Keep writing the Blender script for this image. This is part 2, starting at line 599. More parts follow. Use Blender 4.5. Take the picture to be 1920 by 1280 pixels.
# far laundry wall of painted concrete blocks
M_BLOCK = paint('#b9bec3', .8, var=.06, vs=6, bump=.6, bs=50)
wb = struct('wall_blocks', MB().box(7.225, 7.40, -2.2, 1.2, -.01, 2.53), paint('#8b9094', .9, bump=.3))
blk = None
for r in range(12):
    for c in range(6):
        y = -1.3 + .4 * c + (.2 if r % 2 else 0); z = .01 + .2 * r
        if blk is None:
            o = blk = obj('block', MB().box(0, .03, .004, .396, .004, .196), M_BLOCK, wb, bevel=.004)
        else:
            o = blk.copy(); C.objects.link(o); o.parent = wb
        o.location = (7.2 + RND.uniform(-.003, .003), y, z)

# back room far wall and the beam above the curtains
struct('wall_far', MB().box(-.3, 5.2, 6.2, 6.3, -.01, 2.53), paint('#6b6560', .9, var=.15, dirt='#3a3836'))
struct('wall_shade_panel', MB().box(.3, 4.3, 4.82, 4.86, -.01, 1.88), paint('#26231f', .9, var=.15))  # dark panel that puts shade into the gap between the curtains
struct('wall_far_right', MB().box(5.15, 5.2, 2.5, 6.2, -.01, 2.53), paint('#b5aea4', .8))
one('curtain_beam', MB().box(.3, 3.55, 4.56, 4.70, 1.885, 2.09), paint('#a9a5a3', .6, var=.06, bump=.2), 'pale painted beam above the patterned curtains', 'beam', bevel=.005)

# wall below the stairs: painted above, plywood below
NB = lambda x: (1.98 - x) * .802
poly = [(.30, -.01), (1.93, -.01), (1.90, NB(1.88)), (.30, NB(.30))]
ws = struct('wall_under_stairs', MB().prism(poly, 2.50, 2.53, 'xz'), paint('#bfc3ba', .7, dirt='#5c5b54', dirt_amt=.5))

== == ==

Exercise details — Please write out exactly the lines from the start of the data through the line that contains "o.location = (7.2", both ends included, and nothing else.

Completed exercise —
Keep writing the Blender script for this image. This is part 2, starting at line 599. More parts follow. Use Blender 4.5. Take the picture to be 1920 by 1280 pixels.
# far laundry wall of painted concrete blocks
M_BLOCK = paint('#b9bec3', .8, var=.06, vs=6, bump=.6, bs=50)
wb = struct('wall_blocks', MB().box(7.225, 7.40, -2.2, 1.2, -.01, 2.53), paint('#8b9094', .9, bump=.3))
blk = None
for r in range(12):
    for c in range(6):
        y = -1.3 + .4 * c + (.2 if r % 2 else 0); z = .01 + .2 * r
        if blk is None:
            o = blk = obj('block', MB().box(0, .03, .004, .396, .004, .196), M_BLOCK, wb, bevel=.004)
        else:
            o = blk.copy(); C.objects.link(o); o.parent = wb
        o.location = (7.2 + RND.uniform(-.003, .003), y, z)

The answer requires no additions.